■ **Work to be completed**
The lines to reproduce run from the first one through the line containing "RAD = math.radians". Reproduce them exactly.

■ **Stored data**
## BEGIN
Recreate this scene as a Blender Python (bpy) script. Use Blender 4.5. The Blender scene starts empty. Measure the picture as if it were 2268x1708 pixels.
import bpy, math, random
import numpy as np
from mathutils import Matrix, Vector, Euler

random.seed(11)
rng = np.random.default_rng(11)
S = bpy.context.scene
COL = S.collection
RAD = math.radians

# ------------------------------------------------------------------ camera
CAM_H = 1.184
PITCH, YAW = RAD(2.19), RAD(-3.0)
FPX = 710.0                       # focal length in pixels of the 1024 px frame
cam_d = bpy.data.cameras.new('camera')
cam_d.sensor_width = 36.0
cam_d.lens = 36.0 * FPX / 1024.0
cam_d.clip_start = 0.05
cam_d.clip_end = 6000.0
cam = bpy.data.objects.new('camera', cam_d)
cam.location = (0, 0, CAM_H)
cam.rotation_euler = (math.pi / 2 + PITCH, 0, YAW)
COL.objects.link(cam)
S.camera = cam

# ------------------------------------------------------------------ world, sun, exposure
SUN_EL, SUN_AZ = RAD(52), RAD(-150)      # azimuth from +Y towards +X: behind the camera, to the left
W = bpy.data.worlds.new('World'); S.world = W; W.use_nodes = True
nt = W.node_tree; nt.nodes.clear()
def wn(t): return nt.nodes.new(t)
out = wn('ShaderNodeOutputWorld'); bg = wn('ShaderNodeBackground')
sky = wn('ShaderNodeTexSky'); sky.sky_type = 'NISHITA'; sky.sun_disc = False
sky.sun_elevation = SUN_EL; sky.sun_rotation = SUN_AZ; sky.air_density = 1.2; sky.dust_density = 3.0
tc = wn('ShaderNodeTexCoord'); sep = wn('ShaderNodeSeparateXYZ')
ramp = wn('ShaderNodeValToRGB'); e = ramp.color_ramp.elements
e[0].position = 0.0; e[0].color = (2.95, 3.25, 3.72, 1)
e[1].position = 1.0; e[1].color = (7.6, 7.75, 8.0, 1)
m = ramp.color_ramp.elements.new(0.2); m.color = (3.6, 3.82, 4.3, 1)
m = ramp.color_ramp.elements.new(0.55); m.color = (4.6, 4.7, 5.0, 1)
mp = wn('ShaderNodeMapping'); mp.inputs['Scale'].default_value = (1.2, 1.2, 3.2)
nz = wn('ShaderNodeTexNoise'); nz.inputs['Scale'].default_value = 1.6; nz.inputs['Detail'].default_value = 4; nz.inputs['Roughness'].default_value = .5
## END
■ **Result for this exercise**
Recreate this scene as a Blender Python (bpy) script. Use Blender 4.5. The Blender scene starts empty. Measure the picture as if it were 2268x1708 pixels.
import bpy, math, random
import numpy as np
from mathutils import Matrix, Vector, Euler

random.seed(11)
rng = np.random.default_rng(11)
S = bpy.context.scene
COL = S.collection
RAD = math.radians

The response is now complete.